Each window that is extracted from the image is processed to account for different lighting conditions and other environmental variations, or to extract meaningful features which are used for classification. These features can either be shape, color, intensity, and responses of various filters and feature extraction algorithms (edges, local binary patterns, Haar wavelets, histograms, etc.). Using features makes the detection process more robust since it provides a more representative description of the object and reduces the within-object-class variability. However, the addition of feature extraction approaches and preprocessing methods can have a negative effect on the classification speed even though the accuracy can be improved.
Metrics
It is important to consider the metrics used to measure the performance of an object detection system. An image object detection system is characterized by how accurately it can classify data as well as how many image frames it can process per second.

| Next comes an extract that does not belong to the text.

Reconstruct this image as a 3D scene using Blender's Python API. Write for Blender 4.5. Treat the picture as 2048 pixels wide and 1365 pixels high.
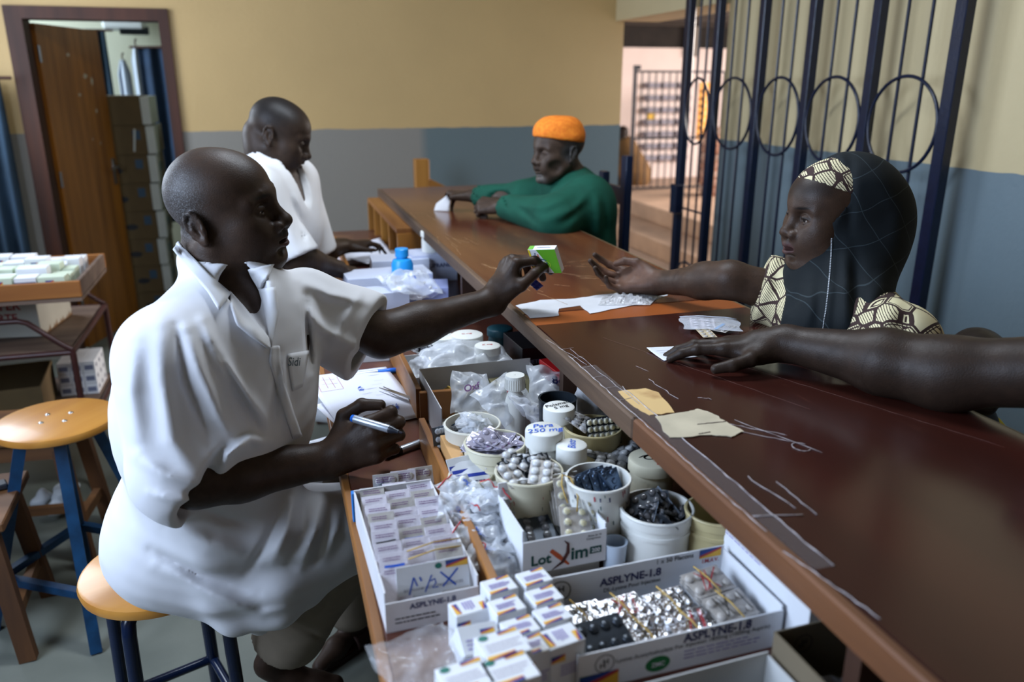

Thus, the two commonly used performance metrics are the detection accuracy, and frames-per-second (FPS). Detection accuracy is usually measured on a given test set where the expected outcome for a sample is compared to the actual outcome of the object detection system. The detection accuracy is the percentage of samples for which the expected outcome matches the actual outcome of the detection system. FPS concerns the throughput of a system and is the maximum number of digital video/image frames, of a given size, that the detection system can process in one second. A minimum performance of 30 FPS is often required in order for an object detection system to be capable for real-time video processing. However, depending on the application higher frame-rates may be necessary thus higher system performance is needed. This is typically the case if other image processing and recognition algorithms have to coexist with detection, or if multiple video feeds from different sources need to be processed.